Testing Changes Could Be Coming To Arizona Education

Testing Changes Could Be Coming To Arizona Education

In order to help Arizona escape a situation with the federal government, education officials are considering a plan to change the state testing program for high school students. The change would last for at least the next two years.

According to a recent report by the Arizona Capitol Times, if the Arizona Department of Education allows schools to choose their own standardized tests for students, upward of $300 million of Arizona’s school funding could be withheld by the federal government.


If the situation is not resolved by the state, Title I funds — federal money set aside to fund programs at schools serving primarily lower-income students — could be at risk, according to the U.S. Department of Education.

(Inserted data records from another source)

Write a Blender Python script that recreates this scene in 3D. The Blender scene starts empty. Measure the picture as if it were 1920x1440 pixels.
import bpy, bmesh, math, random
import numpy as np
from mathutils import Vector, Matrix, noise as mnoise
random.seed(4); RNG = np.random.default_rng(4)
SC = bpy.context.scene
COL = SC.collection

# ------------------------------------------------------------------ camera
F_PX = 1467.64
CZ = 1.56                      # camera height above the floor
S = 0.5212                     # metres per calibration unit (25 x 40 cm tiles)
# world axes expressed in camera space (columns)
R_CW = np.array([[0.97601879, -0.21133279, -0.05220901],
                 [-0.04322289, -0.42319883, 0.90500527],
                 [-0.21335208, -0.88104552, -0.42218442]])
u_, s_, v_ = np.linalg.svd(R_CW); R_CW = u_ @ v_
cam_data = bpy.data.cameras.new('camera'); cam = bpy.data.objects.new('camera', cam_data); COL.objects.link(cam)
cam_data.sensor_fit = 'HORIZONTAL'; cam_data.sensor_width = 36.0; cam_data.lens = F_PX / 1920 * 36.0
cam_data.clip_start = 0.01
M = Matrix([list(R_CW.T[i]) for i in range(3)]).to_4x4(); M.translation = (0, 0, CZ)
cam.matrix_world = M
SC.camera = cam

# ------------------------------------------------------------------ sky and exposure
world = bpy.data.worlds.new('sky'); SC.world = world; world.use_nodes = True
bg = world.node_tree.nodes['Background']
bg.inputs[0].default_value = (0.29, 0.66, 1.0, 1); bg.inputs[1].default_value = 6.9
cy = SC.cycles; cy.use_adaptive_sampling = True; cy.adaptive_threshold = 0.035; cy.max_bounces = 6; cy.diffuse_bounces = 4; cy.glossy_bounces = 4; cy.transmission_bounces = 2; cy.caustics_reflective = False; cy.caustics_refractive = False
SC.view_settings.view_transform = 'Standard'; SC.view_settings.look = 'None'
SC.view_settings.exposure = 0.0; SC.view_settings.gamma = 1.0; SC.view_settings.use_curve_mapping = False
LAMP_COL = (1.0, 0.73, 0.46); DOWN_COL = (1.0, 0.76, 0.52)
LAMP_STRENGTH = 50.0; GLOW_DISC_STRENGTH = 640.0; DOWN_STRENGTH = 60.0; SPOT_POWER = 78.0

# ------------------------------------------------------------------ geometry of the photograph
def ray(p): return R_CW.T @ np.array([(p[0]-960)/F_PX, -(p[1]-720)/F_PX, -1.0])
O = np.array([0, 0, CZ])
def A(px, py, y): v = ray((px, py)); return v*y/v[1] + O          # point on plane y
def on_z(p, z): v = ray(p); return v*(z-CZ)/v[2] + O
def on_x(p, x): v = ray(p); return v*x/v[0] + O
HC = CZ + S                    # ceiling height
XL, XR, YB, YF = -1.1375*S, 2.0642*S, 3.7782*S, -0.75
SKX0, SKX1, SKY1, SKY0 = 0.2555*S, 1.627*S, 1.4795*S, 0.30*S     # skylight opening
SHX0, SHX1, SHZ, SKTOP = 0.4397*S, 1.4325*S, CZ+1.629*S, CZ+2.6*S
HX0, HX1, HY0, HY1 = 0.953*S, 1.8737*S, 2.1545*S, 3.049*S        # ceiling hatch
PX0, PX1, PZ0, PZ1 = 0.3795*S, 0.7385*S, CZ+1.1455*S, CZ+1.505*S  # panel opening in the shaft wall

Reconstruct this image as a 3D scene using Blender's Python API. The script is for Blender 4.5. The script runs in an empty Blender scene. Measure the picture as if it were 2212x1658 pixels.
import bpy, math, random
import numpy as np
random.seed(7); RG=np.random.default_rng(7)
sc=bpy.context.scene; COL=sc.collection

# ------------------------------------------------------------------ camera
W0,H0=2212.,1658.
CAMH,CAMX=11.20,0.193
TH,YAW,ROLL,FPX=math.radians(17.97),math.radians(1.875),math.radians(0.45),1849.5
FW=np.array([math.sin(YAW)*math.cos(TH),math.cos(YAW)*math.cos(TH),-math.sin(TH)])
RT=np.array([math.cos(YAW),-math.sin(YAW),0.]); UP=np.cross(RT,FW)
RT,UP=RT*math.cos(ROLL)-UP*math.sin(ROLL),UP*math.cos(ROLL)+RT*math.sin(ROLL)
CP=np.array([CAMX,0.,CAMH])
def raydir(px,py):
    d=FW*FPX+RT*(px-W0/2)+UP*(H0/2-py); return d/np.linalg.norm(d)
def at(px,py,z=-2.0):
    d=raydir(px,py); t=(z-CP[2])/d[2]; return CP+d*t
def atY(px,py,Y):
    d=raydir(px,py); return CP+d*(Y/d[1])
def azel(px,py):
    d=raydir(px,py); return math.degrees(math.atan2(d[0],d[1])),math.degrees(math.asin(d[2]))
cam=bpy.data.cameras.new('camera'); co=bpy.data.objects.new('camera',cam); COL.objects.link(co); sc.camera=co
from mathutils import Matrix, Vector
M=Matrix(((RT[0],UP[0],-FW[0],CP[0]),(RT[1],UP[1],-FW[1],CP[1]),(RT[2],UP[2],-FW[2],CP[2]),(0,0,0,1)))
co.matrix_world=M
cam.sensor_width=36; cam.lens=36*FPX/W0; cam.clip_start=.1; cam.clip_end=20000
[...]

Arizona State Board of Education officials suggest renewing AZMerit, the current accountability exam, for the next two years, but it will look slightly different than it does currently.

The test is likely to see a shift from assessing students on a course-by-course basis to assessing them based on the knowledge they should have acquired the year they take the test.

Under the federal Every Student Succeeds Acts, or ESSA, states must prove the college-prep menu assessment they want to use over the prescribed statewide assessment aligns with the state’s academic standards, addresses those standards, is as or more rigorous than the existing assessment and produces “valid and reliable” student achievement data, among other feats.

Students will take the updated assessment only one time, throughout their high school career — likely at the end of their freshman or sophomore year, Baden told the board during a special meeting on Monday. They currently take AZMerit exams their freshman through junior years.

“ADE (Arizona Department of Education) has not provided evidence that it has completed any of this work,” the U.S. Department of Education said in a letter sent to the state Department of Education.

The suggested changes would put AZMerit into compliance with ESSA standards, Baden said. And sticking with a statewide standardized test for a couple years would give the board time to iron out a menu of assessments that complies with federal standards, he added.